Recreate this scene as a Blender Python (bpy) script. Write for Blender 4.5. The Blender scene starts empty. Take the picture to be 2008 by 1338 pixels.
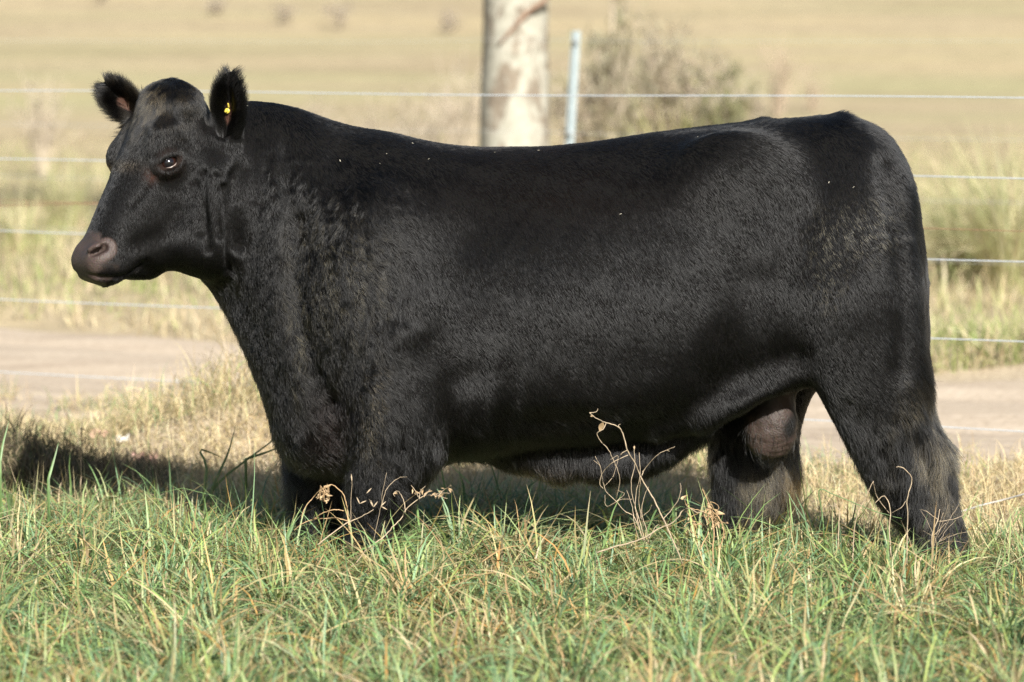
import bpy, math, random
import numpy as np
from mathutils import Vector

rng = np.random.default_rng(7)
random.seed(7)
scene = bpy.context.scene
COL = scene.collection

# ------------------------------------------------------------------ camera
F_PX = 6964.0            # focal length in photo pixels (2008 wide)
CAM_H = 1.74
PITCH = math.atan(569.0 / F_PX)
cam_data = bpy.data.cameras.new('camera')
cam_data.sensor_width = 36.0
cam_data.lens = 36.0 * F_PX / 2008.0
cam_data.clip_start = 0.5
cam_data.clip_end = 6000.0
cam_data.dof.use_dof = True
cam_data.dof.focus_distance = 11.75
cam_data.dof.aperture_fstop = 2.5
cam_data.dof.aperture_blades = 0
cam = bpy.data.objects.new('camera', cam_data)
COL.objects.link(cam)
cam.location = (0.0, 0.0, CAM_H)
cam.rotation_euler = (math.pi / 2 - PITCH, 0.0, 0.0)
scene.camera = cam

# ------------------------------------------------------------------ daylight
SUN_EL = math.radians(31.0)
SUN_AZ = math.radians(17.0)       # sun stands behind the camera, a little to its right
to_sun = Vector((math.sin(SUN_AZ) * math.cos(SUN_EL), -math.cos(SUN_AZ) * math.cos(SUN_EL), math.sin(SUN_EL)))
world = bpy.data.worlds.new('World')
scene.world = world
world.use_nodes = True
wn = world.node_tree
for n in list(wn.nodes):
    wn.nodes.remove(n)
w_out = wn.nodes.new('ShaderNodeOutputWorld')
w_bg = wn.nodes.new('ShaderNodeBackground')
w_sky = wn.nodes.new('ShaderNodeTexSky')
w_sky.sky_type = 'NISHITA'
w_sky.sun_disc = False
w_sky.sun_elevation = SUN_EL
w_sky.sun_rotation = math.pi - SUN_AZ
w_sky.air_density = 1.0
w_sky.dust_density = 1.5
w_bg.inputs['Strength'].default_value = 0.056
wn.links.new(w_sky.outputs[0], w_bg.inputs['Color'])
wn.links.new(w_bg.outputs[0], w_out.inputs['Surface'])

sun_data = bpy.data.lights.new('sun', 'SUN')
sun_data.energy = 5.0
sun_data.angle = math.radians(0.5)
sun_data.color = (1.0, 0.97, 0.91)
sun = bpy.data.objects.new('sun', sun_data)
COL.objects.link(sun)
sun.location = (10, -20, 20)
sun.rotation_euler = (-to_sun).to_track_quat('-Z', 'Y').to_euler()

vs = scene.view_settings
scene.display_settings.display_device = 'sRGB'
vs.view_transform = 'Standard'
vs.look = 'None'
vs.exposure = 1.1
vs.gamma = 1.0
vs.use_curve_mapping = False
scene.render.engine = 'CYCLES'
scene.cycles.max_bounces = 6
scene.cycles.transparent_max_bounces = 8
scene.cycles.use_denoising = True
scene.cycles.denoiser = 'OPENIMAGEDENOISE'
scene.cycles.denoising_prefilter = 'NONE'
scene.cycles_curves.shape = 'RIBBONS'
scene.cycles_curves.subdivisions = 2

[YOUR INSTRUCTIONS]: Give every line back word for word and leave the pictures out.

[CORRECT ANSWER]:
Recreate this scene as a Blender Python (bpy) script. Write for Blender 4.5. The Blender scene starts empty. Take the picture to be 2008 by 1338 pixels.
import bpy, math, random
import numpy as np
from mathutils import Vector

rng = np.random.default_rng(7)
random.seed(7)
scene = bpy.context.scene
COL = scene.collection

# ------------------------------------------------------------------ camera
F_PX = 6964.0            # focal length in photo pixels (2008 wide)
CAM_H = 1.74
PITCH = math.atan(569.0 / F_PX)
cam_data = bpy.data.cameras.new('camera')
cam_data.sensor_width = 36.0
cam_data.lens = 36.0 * F_PX / 2008.0
cam_data.clip_start = 0.5
cam_data.clip_end = 6000.0
cam_data.dof.use_dof = True
cam_data.dof.focus_distance = 11.75
cam_data.dof.aperture_fstop = 2.5
cam_data.dof.aperture_blades = 0
cam = bpy.data.objects.new('camera', cam_data)
COL.objects.link(cam)
cam.location = (0.0, 0.0, CAM_H)
cam.rotation_euler = (math.pi / 2 - PITCH, 0.0, 0.0)
scene.camera = cam

# ------------------------------------------------------------------ daylight
SUN_EL = math.radians(31.0)
SUN_AZ = math.radians(17.0)       # sun stands behind the camera, a little to its right
to_sun = Vector((math.sin(SUN_AZ) * math.cos(SUN_EL), -math.cos(SUN_AZ) * math.cos(SUN_EL), math.sin(SUN_EL)))
world = bpy.data.worlds.new('World')
scene.world = world
world.use_nodes = True
wn = world.node_tree
for n in list(wn.nodes):
    wn.nodes.remove(n)
w_out = wn.nodes.new('ShaderNodeOutputWorld')
w_bg = wn.nodes.new('ShaderNodeBackground')
w_sky = wn.nodes.new('ShaderNodeTexSky')
w_sky.sky_type = 'NISHITA'
w_sky.sun_disc = False
w_sky.sun_elevation = SUN_EL
w_sky.sun_rotation = math.pi - SUN_AZ
w_sky.air_density = 1.0
w_sky.dust_density = 1.5
w_bg.inputs['Strength'].default_value = 0.056
wn.links.new(w_sky.outputs[0], w_bg.inputs['Color'])
wn.links.new(w_bg.outputs[0], w_out.inputs['Surface'])

sun_data = bpy.data.lights.new('sun', 'SUN')
sun_data.energy = 5.0
sun_data.angle = math.radians(0.5)
sun_data.color = (1.0, 0.97, 0.91)
sun = bpy.data.objects.new('sun', sun_data)
COL.objects.link(sun)
sun.location = (10, -20, 20)
sun.rotation_euler = (-to_sun).to_track_quat('-Z', 'Y').to_euler()

vs = scene.view_settings
scene.display_settings.display_device = 'sRGB'
vs.view_transform = 'Standard'
vs.look = 'None'
vs.exposure = 1.1
vs.gamma = 1.0
vs.use_curve_mapping = False
scene.render.engine = 'CYCLES'
scene.cycles.max_bounces = 6
scene.cycles.transparent_max_bounces = 8
scene.cycles.use_denoising = True
scene.cycles.denoiser = 'OPENIMAGEDENOISE'
scene.cycles.denoising_prefilter = 'NONE'
scene.cycles_curves.shape = 'RIBBONS'
scene.cycles_curves.subdivisions = 2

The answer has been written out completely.